Insight

How It Works: Noise Reduction Ratings

Considering Hearing Protection Devices (HPDs) for your employees? You’ve probably seen the Noise Reduction Rating (NRR) label on packaging or in product descriptions. But what is a noise reduction rating? How do you calculate it? Do bigger numbers mean better hearing protection?

A BRIEF HISTORY OF NOISE CONTROL

Congress passed the Noise Control Act of 1972 to address “…a growing danger to the health and welfare of the Nation’s population.” The Act empowered the U.S. Environmental Protection Agency (EPA) to develop Federal noise emission standards, and to regulate permissible noise exposure.

In 1979, EPA introduced its Noise Label Program. Its goal: to help consumers identify products that “produce noise capable of adversely affecting public health or welfare, and…products sold to reduce noise.”

Labeling requirements affect both loud equipment like air compressors, and devices that claim to reduce noise and protect the wearer’s hearing. Noise-emitting products require a Noise Rating label. HPDs must display a Noise Reduction Rating label.

WHAT IS A NOISE REDUCTION RATING?

Example Noise Reduction Rating (NRR) label.
Fig. 1 The Sonetics AXP379 Wireless Headset‘s Noise Reduction Rating label.

Simply put, an NRR number represents how much noise is reduced by the proper use of a hearing protection device. In general, bigger numbers represent more noise reduction.

As with most tests, there is more than one way to interpret results. The certified laboratory NRR number appears on the current EPA-mandated label (see Fig. 1). There’s also an ‘effective’ adjustment you can calculate that tries to represent what a range of people might experience with every-day use of the same device.

NRR IN THE LABORATORY

EPA regulations require the use of ANSI STD S3.19-1974 to determine the amount of sound reduction or “attenuation” provided by an HPD. First of all, test subjects are exposed to specific sound levels and frequencies first with ears open, and then while wearing the hearing protection device being tested. Trained lab techs fit the HPD onto each test subject to ensure that it is worn according to the manufacturer’s instructions. Technicians conduct multiple tests.

The differences in the ‘with’ and ‘without’ tests (and a lot of math in between) represent the amount of noise reduced by the HPD. The final number appears on the EPA-mandated NRR label for the device (Fig. 1).

‘REAL WORLD’ NOISE REDUCTION

There can be significant differences between a controlled, lab environment and the ‘real world’. If a user doesn’t follow proper procedures when fitting their HPD, the device won’t reduce as much sound as the NRR rating implies. Overestimating noise reduction can lead to inadequate protection, hearing damage and hearing loss.

Recognizing this, OSHA and others came up with ways to estimate how effective an HPD is likely to be in the hands of the less experienced.

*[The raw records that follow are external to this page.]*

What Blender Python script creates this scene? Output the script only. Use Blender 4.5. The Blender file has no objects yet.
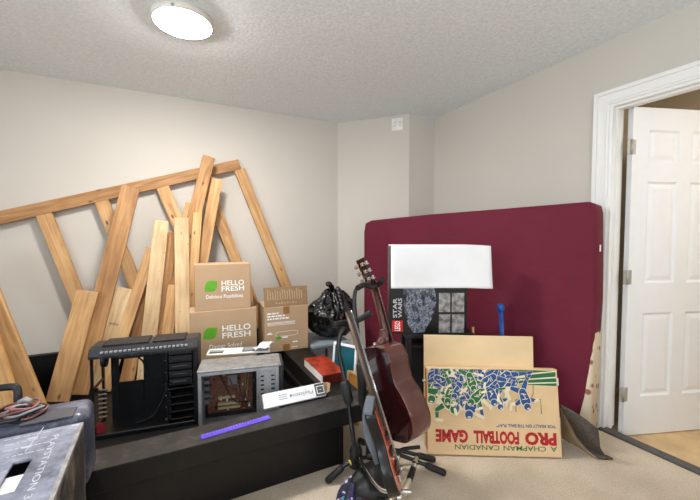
import bpy, bmesh, math, random
from mathutils import Vector, Matrix, noise
random.seed(7)
V = Vector
S = bpy.context.scene
COL = S.collection
R = math.radians

# ------------------------------------------------------------------ camera
FPX = 352.0
YAW, PIT, EYE = R(27.1), R(-2.43), 1.24
cam_d = bpy.data.cameras.new('camera')
cam_d.sensor_width = 36.0
cam_d.lens = FPX / 700.0 * 36.0
cam_d.clip_start = 0.02
cam = bpy.data.objects.new('camera', cam_d)
COL.objects.link(cam)
cam.location = (0, 0, EYE)
cam.rotation_euler = (R(90) + PIT, 0, -YAW)
S.camera = cam
RT = V((math.cos(YAW), -math.sin(YAW), 0))       # to the right in the photograph
TC = V((-math.sin(YAW), -math.cos(YAW), 0))      # towards the viewer
UP = V((0, 0, 1))


def ray(px, py):
    u, v = (px - 350) / FPX, (250 - py) / FPX
    fy = math.cos(PIT) - v * math.sin(PIT)
    z = math.sin(PIT) + v * math.cos(PIT)
    return V((u * math.cos(YAW) + fy * math.sin(YAW), -u * math.sin(YAW) + fy * math.cos(YAW), z))


def at(px, py, X=None, Y=None, Z=None, D=None):
    r = ray(px, py)
    if X is not None: t = X / r.x
    elif Y is not None: t = Y / r.y
    elif Z is not None: t = (Z - EYE) / r.z
    else: t = D
    return V((r.x * t, r.y * t, EYE + r.z * t))


def onp(px, py, p, n):
    r = ray(px, py)
    o = V((0, 0, EYE))
    return o + r * ((p - o).dot(n) / r.dot(n))


# ------------------------------------------------------------------ materials
def s2l(c):
    return tuple(((x / 255) / 12.92 if x / 255 <= .04045 else ((x / 255 + .055) / 1.055) ** 2.4) for x in c)


MATS = {}


def nodes(name):
    m = bpy.data.materials.new(name)
    m.use_nodes = True
    nt = m.node_tree
    return m, nt, nt.nodes['Principled BSDF']


def ramp(nt, fac, stops):
    r = nt.nodes.new('ShaderNodeValToRGB')
    els = r.color_ramp.elements
    while len(els) < len(stops): els.new(0.5)
    for e, (p, c) in zip(els, stops):
        e.position = p
        e.color = (*c, 1)
    nt.links.new(fac, r.inputs[0])
    return r.outputs[0]


def noise_tex(nt, scale, detail=3, vec=None, rough=.5):
    n = nt.nodes.new('ShaderNodeTexNoise')
    n.inputs['Scale'].default_value = scale
    n.inputs['Detail'].default_value = detail
    n.inputs['Roughness'].default_value = rough
    if vec is not None: nt.links.new(vec, n.inputs['Vector'])
    return n.outputs['Fac']


def coords(nt, kind='Object', scale=(1, 1, 1)):
    t = nt.nodes.new('ShaderNodeTexCoord')
    mp = nt.nodes.new('ShaderNodeMapping')
    mp.inputs['Scale'].default_value = scale
    nt.links.new(t.outputs[kind], mp.inputs['Vector'])
    return mp.outputs[0]


def bump(nt, b, fac, strength, dist=.01):
    n = nt.nodes.new('ShaderNodeBump')
    n.inputs['Strength'].default_value = strength
    n.inputs['Distance'].default_value = dist
    nt.links.new(fac, n.inputs['Height'])
    nt.links.new(n.outputs[0], b.inputs['Normal'])


def mat(name, rgb, rough=.5, metal=0., var=.12, vscale=12, bmp=0., bscale=60, bdist=.004, spec=.5, coat=0., alpha=1., trans=0., dust=None):
    """a plain procedural material: base colour with a noise variation and an optional bump"""
    if name in MATS: return MATS[name]
    m, nt, b = nodes(name)
    c = s2l(rgb)
    vec = coords(nt)
    f = noise_tex(nt, vscale, 4, vec)
    lo = tuple(x * (1 - var) for x in c)
    hi = tuple(min(1, x * (1 + var)) for x in c)
    col = ramp(nt, f, [(.3, lo), (.7, hi)])
    if dust:
        d = noise_tex(nt, dust[1], 6, vec, .7)
        dm = ramp(nt, d, [(dust[2], (0, 0, 0)), (dust[3], (1, 1, 1))])
        mx = nt.nodes.new('ShaderNodeMix'); mx.data_type = 'RGBA'
        nt.links.new(dm, mx.inputs[0]); nt.links.new(col, mx.inputs[6])
        mx.inputs[7].default_value = (*s2l(dust[0]), 1)
        col = mx.outputs[2]
    nt.links.new(col, b.inputs['Base Color'])
    b.inputs['Roughness'].default_value = rough
    b.inputs['Metallic'].default_value = metal
    b.inputs['Specular IOR Level'].default_value = spec
    b.inputs['Coat Weight'].default_value = coat
    b.inputs['Alpha'].default_value = alpha
    b.inputs['Transmission Weight'].default_value = trans
    if bmp: bump(nt, b, noise_tex(nt, bscale, 3, vec), bmp, bdist)
    MATS[name] = m
    return m


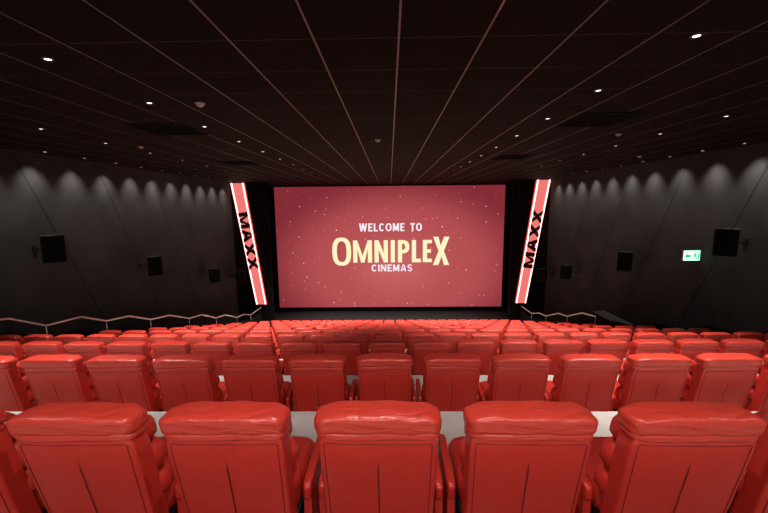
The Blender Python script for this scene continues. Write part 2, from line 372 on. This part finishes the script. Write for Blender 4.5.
# ------------------------------------------------------------------ recliner seats (local origin: floor under the rear edge of the headrest)
LEAN = 0.20
def lean(p):
    return Vector((p.x, p.y + 0.105 - (p.z - 0.45) * LEAN, p.z))
def shell_warp(p):
    t = (p.z - 0.26) / 0.70
    bulge = 0.010 * (1 - (p.x / 0.3) ** 2)
    g = -0.004 * math.exp(-((p.x) / 0.02) ** 2)
    return lean(Vector((p.x * (0.955 + 0.045 * t), p.y - (bulge + g if p.y < 0.085 else 0), p.z)))
def seat_meshes():
    parts = {}
    bm = bmesh.new(); pillow(bm, (0, 0.090, 0.585), (0.575, 0.12, 0.71), 13, 20, shell_warp); parts['back_panel'] = (bm, LEATHER)
    bm = bmesh.new()
    def head(p):
        e = abs(p.x) / 0.30
        sag = 0.008 * math.cos(p.x / 0.31 * PI / 2) - 0.004 + 0.0024 * math.sin(p.x * 31) - 0.008 * max(0, e - .80) * 4
        fold = 0.005 * math.sin(p.x * 60 + 1.3) * max(0, e - .45) * 2
        return lean(Vector((p.x, p.y + fold, p.z + sag)))
    pillow(bm, (0, 0.098, 0.998), (0.606, 0.176, 0.108), 4.8, 24, head)
    def head2(p):
        return lean(Vector((p.x, p.y, p.z + 0.004 * math.sin(p.x * 14 + .6))))
    pillow(bm, (0, 0.090, 0.938), (0.590, 0.150, 0.052), 4.5, 20, head2)
    parts['headrest'] = (bm, HEADL)
    bm = bmesh.new()
    for zc, h, d, w_ in ((0.875, 0.17, 0.15, .56), (0.71, 0.20, 0.16, .60), (0.535, 0.19, 0.17, .60)):
        pillow(bm, (0, 0.185, zc), (w_, d, h), 3.6, 8, lean)
    parts['back_cushion'] = (bm, LEATHER)
    bm = bmesh.new(); pillow(bm, (0, 0.51, 0.37), (0.55, 0.50, 0.19), 5, 8); parts['seat_cushion'] = (bm, LEATHER)
    bm = bmesh.new(); pillow(bm, (0, 0.0, 0.0), (0.54, 0.10, 0.32), 4.5, 8, lambda p: Vector((p.x, 0.80 + p.y + p.z * 0.10, 0.24 + p.z))); parts['foot_rest'] = (bm, LEATHER)
    for s in (-1, 1):
        bm = bmesh.new(); pillow(bm, (s * 0.325, 0.52, 0.43), (0.054, 0.48, 0.11), 6, 8)
        box(bm, s * 0.325 - 0.021, s * 0.325 + 0.021, 0.30, 0.72, 0.06, 0.42)
        parts['armrest', s] = (bm, LEATHER)
    bm = BX(-0.27, 0.27, 0.22, 0.74, 0.0, 0.30); parts['base'] = (bm, BASE)
    def rear_y(z): return 0.090 - 0.060 - 0.006 + 0.105 - (z - 0.45) * LEAN - 0.004
    bm = bmesh.new()
    zs = [0.27 + i * 0.52 / 10 for i in range(11)]
    L, R = [], []
    for z in zs:
        w = 0.0026 * min(1, (0.795 - z) / 0.03) + 0.0004
        L.append(bm.verts.new((-w, rear_y(z), z))); R.append(bm.verts.new((w, rear_y(z), z)))
    for i in range(10): bm.faces.new((L[i], R[i], R[i + 1], L[i + 1]))
    parts['zip_seam'] = (bm, SEAM)
    def ry(x): return 0.030 - 0.010 * (1 - (x / .3) ** 2)
    bm = bmesh.new()
    def tx(z): return 0.955 + 0.045 * (z - .26) / .70
    pts = [(-.258 * tx(.28 + .61 * i / 6), .28 + .61 * i / 6) for i in range(7)] + [(-.250 + .50 * i / 14, 0.898) for i in range(15)] + [(.258 * tx(.89 - .61 * i / 6), .89 - .61 * i / 6) for i in range(7)]
    tube(bm, [lean(Vector((x, ry(x), z))) for x, z in pts], 0.0022, 6)
    parts['piping'] = (bm, PIPING)
    return parts
proto = thing('recliner', 'x', 'seat', (0, 0, 0), 0, 'red recliners in rows facing the screen')
for k, (bm, m) in seat_meshes().items():
    obj(k[0] if isinstance(k, tuple) else k, bm, m, proto, k not in ('base', 'zip_seam'))
for o in proto.children:
    if o.name.startswith('armrest'):
        for p in o.data.polygons: p.use_smooth = p.area < 0.015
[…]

Let’s say the equipment you’re monitoring is putting out a steady 95 decibels (dB). Luckily, you’re wearing an HPD that has an NRR of 24dB. You quickly subtract 24 from 95 and get 71, right?

Not quite. One real world formula for calculating an effective attenuation subtracts seven (7) from the laboratory NRR and then divides the result by 2 (called ‘derating’). Start with the NRR of your hearing protection device: 24. Subtract 7. Now we’re at 17. Divide 17 by 2, which is 8.5. Now subtract 8.5 from the original sound at 95, and you have an effective sound exposure of 86.5dB.

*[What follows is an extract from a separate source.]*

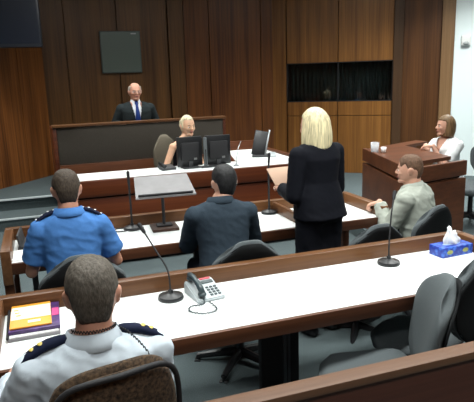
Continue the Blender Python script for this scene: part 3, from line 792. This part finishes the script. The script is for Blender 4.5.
        # collar
        if top.get('collar'):
            cb = B(); cr = nr+.016; n = 40; rows = []
            base = nb - s*.028 + ya*.008
            for (dz, k) in ((0, 1.22), (.030, 1.06), (.046, 1.03), (.044, 1.12), (.020, 1.30), (-.004, 1.46)):
                rows.append([base + s*(dz-.022*max(0, math.sin(2*PI*i/n))**2) + (xa*math.cos(2*PI*i/n)+ya*math.sin(2*PI*i/n)*1.02)*cr*k for i in range(n)])
            R_ = [[cb.verts.new(p) for p in r_] for r_ in rows]
            for a, b in zip(R_, R_[1:]):
                for i in range(n):
                    if abs(i-n/4) < .9: continue
                    cb.faces.new((a[i], a[(i+1) % n], b[(i+1) % n], b[i]))
            co = obj('collar', cb, top.get('collar_mat', top['mat']), go, True)
            md = co.modifiers.new('s', 'SOLIDIFY'); md.thickness = .003
        if top.get('epaulette'):
            em, pm, npip, kind = top['epaulette']
            for sg in (-1, 1):
                a = sh[sg]; i0 = nb + xa*(sg*.065) - s*.018 ; i1 = a + xa*(sg*.030) + s*.050
                i0 = i0 + s*.020 ; mid = (i0+i1)/2 + s*.018
                eb = B(); d = (i1-i0).normalized(); wv = ya
                pts = [(i0, .020), (i0.lerp(mid, .5)+s*.003, .026), (mid, .029), (mid.lerp(i1, .5)+s*.003, .031), (i1, .032)]
                topr = []; 
                for p, w_ in pts:
                    topr.append([eb.verts.new(p + wv*w_ + s*.004), eb.verts.new(p + s*.009), eb.verts.new(p - wv*w_ + s*.004), eb.verts.new(p - wv*w_ - s*.014), eb.verts.new(p + wv*w_ - s*.014)])
                for a_, b_ in zip(topr, topr[1:]):
                    for i in range(5): eb.faces.new((a_[i], a_[(i+1) % 5], b_[(i+1) % 5], b_[i]))
                eb.faces.new(topr[0]); eb.faces.new(topr[-1])
                ep = obj('epaulette', eb, em, go, True)
                for k in range(npip):
                    u = (k+.6)/npip if kind == 'row' else .62+.16*k
                    q = i0.lerp(mid, u*2) if u < .5 else mid.lerp(i1, u*2-1)
                    eb = B(); ell(eb, q + s*.0105, (.0075, .0075, .004) if kind == 'row' else (.010, .012, .004)); pb = obj('rank_pip', eb, pm, go, True)
    if g('trousers'):
        tm = g('trousers'); bm = B(); ti = .013
        loft(bm, [torso_ring(C(t), xa, ya, a*fat+ti, b*fat+ti) for t, a, b in prof[:3]])
        for sg in (-1, 1):
            h, k, an = legs[sg]; capsule(bm, h, k, .088, .068); tube(bm, [k, an+V((0, 0, -.02))], [.066, .062 if not sit else .058], 16); ell(bm, k, (.066,)*3)
        if g('wide'): 
            for sg in (-1, 1): h, k, an = legs[sg]; tube(bm, [h+V((0, 0, .02)), k, an], [.105, .088, .085], 18)
            box(bm, (0, 0, pz-.2), (.20, .17, .34), bev=.05)
        me = voxel(bm, .010, 5, .6); wrinkle(me, .004, seed=4); link('trousers', me, tm, root)
        for p_ in me.polygons: p_.use_smooth = True
    for sg in (-1, 1):
        h, k, an = legs[sg]; sb = B()
        loft(sb, [torso_ring(V((an.x, an.y+yy, z_)), V((1, 0, 0)), V((0, .001, 0)) if 0 else V((0, 0, 1)), w_, h_, 20, 2.2) for yy, z_, w_, h_ in ((-.06, .045, .025, .03), (-.03, .052, .038, .05), (.04, .055, .040, .052), (.12, .040, .046, .038), (.17, .034, .036, .028), (.195, .028, .012, .012))])
        obj('shoe', sb, MATTE, root, True)
    return dict(root=root, nb=nb, s=s, xa=xa, ya=ya, HT=HT, sh=sh, hc=hc, nr=nr, p0=p0, C=C, arms=arms)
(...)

WHICH RATING METHOD IS THE BEST?

Laboratory NRR is an important baseline comparison. Even so, there are other important factors to consider, such as “…comfort, compatibility with safety equipment, communication needs, and ease of use…” that users may not consider if they rely solely on a device’s NRR.

If your employees don’t or won’t wear an HPD—whether it’s due to comfort, ease of use, or features—it really doesn’t matter that the device’s rating is 1 point higher.

Derating is more helpful in comparing HPD performance against a specific noise source, like the diesel engine of a combination truck. But general derating methods don’t consider that certain types of HPDs are easier to wear properly than others (over-the-ear muffs versus in-the-ear plugs). The “divide by 2” step instead reduces all HPD ratings by 50%. Arguably, earplugs should be ‘derated’ more than earmuffs.

In the end, both numbers are only a starting place to help you make informed safety equipment choices for your employees. Once you’ve made your selection, the real work begins: workplace adoption.